* WHAT THE EXERCISE ASKS
Extract, from the records beneath this instruction, each line that contains the word "picture".

* DATA EXCERPTS
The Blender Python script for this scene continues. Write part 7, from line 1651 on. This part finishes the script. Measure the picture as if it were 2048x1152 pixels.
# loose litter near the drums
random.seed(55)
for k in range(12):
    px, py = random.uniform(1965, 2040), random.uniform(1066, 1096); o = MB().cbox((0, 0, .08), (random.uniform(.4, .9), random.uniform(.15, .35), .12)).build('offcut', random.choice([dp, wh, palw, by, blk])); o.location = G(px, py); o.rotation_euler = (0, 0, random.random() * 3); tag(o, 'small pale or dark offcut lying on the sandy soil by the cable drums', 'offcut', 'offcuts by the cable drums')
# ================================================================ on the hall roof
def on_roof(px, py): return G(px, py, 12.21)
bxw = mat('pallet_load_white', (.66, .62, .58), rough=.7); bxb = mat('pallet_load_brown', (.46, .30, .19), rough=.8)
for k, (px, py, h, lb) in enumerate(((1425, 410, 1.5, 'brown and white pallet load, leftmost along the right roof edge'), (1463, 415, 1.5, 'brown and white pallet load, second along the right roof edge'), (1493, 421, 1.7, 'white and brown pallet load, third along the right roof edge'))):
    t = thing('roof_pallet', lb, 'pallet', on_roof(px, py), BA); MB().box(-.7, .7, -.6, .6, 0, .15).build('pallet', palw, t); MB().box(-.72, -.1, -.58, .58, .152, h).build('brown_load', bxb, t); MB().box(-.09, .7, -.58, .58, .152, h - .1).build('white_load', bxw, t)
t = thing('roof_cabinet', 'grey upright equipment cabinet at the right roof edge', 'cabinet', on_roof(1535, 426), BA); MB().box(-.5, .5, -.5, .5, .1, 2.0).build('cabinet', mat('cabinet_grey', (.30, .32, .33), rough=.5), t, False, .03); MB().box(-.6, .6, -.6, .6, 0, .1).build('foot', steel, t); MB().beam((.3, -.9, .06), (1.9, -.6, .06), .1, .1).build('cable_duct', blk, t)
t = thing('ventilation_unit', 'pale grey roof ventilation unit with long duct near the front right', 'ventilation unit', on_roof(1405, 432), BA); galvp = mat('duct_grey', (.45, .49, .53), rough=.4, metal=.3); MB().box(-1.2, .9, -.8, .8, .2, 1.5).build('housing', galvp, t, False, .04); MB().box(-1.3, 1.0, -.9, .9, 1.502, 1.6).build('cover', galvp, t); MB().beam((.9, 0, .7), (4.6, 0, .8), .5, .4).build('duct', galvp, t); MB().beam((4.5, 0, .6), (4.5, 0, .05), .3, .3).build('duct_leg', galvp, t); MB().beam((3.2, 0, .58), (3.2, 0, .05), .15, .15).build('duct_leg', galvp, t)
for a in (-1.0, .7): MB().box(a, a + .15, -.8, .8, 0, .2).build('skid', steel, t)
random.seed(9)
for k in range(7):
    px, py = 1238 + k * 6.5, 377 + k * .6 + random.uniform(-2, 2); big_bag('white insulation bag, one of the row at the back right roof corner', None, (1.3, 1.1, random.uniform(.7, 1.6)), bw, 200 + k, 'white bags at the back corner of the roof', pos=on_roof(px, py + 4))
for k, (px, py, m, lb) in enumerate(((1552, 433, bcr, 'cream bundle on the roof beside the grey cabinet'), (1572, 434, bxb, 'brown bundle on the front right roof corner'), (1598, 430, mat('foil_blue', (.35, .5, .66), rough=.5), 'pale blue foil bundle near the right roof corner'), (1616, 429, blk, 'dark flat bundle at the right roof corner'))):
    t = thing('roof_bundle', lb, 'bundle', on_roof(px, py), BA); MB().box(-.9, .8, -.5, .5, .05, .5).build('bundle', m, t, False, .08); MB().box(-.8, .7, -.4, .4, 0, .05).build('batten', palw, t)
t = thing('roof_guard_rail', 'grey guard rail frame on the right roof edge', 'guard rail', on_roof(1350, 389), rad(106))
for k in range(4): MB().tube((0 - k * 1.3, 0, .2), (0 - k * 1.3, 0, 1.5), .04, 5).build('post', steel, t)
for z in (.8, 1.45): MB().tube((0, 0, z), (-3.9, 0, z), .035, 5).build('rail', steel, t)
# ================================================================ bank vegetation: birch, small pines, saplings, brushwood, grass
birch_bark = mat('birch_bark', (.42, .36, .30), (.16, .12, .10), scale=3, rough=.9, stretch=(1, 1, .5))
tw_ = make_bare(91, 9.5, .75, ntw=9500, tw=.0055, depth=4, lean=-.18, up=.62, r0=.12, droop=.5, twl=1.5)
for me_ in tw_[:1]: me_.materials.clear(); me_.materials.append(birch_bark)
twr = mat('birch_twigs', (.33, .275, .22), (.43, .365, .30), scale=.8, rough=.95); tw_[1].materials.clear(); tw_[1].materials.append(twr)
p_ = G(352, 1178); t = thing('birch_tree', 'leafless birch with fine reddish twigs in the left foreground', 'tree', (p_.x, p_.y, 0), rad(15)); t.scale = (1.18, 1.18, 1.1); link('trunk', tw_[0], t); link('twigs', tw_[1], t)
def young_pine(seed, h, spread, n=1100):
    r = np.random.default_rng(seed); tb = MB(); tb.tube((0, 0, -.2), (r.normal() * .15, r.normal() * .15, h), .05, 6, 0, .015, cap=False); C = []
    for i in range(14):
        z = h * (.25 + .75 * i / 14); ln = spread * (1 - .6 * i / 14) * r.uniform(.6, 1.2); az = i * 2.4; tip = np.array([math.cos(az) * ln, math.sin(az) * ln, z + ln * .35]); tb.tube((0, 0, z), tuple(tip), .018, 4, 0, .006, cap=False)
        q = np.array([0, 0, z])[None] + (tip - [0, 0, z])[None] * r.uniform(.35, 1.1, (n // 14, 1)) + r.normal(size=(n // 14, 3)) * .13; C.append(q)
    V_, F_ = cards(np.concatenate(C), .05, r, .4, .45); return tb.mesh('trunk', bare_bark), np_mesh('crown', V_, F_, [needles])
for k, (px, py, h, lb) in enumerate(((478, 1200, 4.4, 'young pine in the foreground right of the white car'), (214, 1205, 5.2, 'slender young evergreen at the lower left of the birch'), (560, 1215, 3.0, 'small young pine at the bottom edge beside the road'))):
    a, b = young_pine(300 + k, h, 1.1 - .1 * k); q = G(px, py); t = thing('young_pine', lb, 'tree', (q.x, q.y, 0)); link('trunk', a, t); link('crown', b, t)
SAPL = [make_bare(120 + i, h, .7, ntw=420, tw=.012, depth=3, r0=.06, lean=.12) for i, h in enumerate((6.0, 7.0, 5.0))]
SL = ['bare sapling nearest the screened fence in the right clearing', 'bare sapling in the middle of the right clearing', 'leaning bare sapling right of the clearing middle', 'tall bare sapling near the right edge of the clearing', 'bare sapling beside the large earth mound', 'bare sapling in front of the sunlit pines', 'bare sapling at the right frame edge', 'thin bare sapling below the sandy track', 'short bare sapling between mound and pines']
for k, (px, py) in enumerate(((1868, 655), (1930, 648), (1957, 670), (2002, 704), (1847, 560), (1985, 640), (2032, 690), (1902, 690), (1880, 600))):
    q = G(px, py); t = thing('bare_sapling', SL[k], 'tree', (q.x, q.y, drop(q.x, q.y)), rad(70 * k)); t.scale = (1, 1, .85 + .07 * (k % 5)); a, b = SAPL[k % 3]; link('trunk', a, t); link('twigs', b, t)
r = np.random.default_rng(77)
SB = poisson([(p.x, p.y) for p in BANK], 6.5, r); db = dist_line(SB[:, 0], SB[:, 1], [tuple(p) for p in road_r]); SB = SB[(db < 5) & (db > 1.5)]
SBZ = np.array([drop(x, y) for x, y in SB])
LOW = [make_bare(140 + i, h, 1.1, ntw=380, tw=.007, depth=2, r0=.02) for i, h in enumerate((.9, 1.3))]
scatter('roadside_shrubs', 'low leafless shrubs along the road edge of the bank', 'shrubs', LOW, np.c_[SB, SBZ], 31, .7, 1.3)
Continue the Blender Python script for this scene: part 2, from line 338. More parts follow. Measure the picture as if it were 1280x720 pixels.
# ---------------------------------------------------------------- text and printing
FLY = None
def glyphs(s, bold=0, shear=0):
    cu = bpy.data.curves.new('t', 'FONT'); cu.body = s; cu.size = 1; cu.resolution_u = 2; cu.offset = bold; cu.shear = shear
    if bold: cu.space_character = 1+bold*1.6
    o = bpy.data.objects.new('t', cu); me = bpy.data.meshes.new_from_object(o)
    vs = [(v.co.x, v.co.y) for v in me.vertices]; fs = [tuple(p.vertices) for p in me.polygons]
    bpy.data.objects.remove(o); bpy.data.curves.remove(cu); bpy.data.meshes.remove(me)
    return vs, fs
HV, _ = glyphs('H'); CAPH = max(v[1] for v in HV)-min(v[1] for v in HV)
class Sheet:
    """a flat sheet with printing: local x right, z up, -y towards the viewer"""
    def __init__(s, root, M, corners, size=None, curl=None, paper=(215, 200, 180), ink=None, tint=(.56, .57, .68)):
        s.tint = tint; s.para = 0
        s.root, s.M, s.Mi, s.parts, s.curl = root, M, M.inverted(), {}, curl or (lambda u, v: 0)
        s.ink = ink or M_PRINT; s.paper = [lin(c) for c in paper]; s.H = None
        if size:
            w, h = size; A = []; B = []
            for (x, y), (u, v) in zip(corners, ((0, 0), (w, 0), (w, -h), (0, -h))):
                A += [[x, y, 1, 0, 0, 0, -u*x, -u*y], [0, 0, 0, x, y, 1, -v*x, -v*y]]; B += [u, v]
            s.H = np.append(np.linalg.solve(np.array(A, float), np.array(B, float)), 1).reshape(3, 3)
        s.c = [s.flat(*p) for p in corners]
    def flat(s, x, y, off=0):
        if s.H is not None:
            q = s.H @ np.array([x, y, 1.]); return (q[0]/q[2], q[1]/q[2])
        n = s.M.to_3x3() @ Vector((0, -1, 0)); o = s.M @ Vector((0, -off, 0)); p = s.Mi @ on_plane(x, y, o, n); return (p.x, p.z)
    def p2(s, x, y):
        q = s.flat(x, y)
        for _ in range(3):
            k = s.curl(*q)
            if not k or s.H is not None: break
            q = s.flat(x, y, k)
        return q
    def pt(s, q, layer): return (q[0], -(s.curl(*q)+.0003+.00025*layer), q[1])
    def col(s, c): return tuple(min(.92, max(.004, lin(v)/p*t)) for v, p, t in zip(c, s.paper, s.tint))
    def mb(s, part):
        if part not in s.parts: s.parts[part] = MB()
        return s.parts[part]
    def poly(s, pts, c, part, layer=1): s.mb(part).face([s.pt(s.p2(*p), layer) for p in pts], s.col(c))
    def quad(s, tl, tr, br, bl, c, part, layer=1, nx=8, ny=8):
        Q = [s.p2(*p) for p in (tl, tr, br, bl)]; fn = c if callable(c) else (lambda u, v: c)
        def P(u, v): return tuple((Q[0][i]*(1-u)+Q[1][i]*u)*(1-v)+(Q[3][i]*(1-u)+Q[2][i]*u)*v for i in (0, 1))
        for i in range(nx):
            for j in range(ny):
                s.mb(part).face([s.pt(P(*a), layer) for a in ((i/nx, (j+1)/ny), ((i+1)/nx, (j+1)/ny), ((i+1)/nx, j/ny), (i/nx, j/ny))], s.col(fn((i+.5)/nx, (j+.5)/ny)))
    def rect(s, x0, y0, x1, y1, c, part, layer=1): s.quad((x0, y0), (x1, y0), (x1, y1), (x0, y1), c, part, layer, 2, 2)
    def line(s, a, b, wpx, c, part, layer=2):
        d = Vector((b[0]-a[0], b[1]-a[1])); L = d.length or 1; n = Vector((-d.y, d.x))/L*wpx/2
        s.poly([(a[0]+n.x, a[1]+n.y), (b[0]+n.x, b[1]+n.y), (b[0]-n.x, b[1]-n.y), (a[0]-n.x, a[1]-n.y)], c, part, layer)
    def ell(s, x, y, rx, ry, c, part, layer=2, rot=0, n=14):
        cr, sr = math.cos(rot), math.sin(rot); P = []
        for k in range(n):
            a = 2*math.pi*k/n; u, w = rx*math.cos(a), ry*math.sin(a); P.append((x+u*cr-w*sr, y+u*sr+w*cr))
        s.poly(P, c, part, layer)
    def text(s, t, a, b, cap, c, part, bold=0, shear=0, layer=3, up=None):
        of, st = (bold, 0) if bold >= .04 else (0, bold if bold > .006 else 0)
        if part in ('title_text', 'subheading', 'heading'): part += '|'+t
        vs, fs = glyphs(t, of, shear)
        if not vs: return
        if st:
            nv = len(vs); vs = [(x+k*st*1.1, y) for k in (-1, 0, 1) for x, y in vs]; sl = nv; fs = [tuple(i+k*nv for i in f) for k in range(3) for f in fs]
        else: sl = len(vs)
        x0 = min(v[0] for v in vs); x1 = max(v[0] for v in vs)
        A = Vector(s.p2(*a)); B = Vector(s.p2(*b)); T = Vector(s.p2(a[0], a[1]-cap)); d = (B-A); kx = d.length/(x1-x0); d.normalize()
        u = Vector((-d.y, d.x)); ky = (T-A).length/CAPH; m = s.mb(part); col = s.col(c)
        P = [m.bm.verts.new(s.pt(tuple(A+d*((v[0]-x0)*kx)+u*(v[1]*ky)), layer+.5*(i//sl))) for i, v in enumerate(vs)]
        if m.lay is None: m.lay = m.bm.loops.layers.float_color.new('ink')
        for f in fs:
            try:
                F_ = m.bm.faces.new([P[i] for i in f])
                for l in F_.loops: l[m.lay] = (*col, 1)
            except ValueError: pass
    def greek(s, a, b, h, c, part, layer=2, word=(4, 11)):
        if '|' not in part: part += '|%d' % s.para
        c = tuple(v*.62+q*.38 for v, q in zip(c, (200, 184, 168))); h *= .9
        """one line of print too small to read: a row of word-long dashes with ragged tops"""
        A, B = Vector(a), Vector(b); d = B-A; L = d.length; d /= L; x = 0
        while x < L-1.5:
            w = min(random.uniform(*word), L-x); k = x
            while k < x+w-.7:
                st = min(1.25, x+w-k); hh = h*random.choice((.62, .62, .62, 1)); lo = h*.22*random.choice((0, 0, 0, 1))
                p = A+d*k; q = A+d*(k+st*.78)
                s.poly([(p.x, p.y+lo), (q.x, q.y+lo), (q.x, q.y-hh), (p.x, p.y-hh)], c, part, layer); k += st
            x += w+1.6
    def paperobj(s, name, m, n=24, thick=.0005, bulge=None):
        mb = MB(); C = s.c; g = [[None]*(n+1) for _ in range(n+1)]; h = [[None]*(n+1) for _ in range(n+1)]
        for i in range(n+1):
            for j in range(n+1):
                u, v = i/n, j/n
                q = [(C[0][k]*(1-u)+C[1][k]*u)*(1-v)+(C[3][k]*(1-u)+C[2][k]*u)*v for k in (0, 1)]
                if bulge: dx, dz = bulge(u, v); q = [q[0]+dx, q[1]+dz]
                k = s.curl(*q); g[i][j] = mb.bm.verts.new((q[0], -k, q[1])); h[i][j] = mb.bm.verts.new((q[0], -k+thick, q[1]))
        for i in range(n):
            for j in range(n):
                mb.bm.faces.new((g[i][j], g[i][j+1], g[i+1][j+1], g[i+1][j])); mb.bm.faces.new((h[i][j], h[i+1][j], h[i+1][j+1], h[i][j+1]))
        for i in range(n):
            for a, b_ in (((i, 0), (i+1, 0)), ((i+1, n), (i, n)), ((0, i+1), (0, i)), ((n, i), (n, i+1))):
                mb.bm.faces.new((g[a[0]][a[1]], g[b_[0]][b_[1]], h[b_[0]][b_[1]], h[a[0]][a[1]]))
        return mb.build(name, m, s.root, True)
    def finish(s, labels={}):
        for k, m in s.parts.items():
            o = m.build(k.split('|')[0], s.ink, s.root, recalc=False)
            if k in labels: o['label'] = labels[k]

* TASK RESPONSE
The Blender Python script for this scene continues. Write part 7, from line 1651 on. This part finishes the script. Measure the picture as if it were 2048x1152 pixels.
Continue the Blender Python script for this scene: part 2, from line 338. More parts follow. Measure the picture as if it were 1280x720 pixels.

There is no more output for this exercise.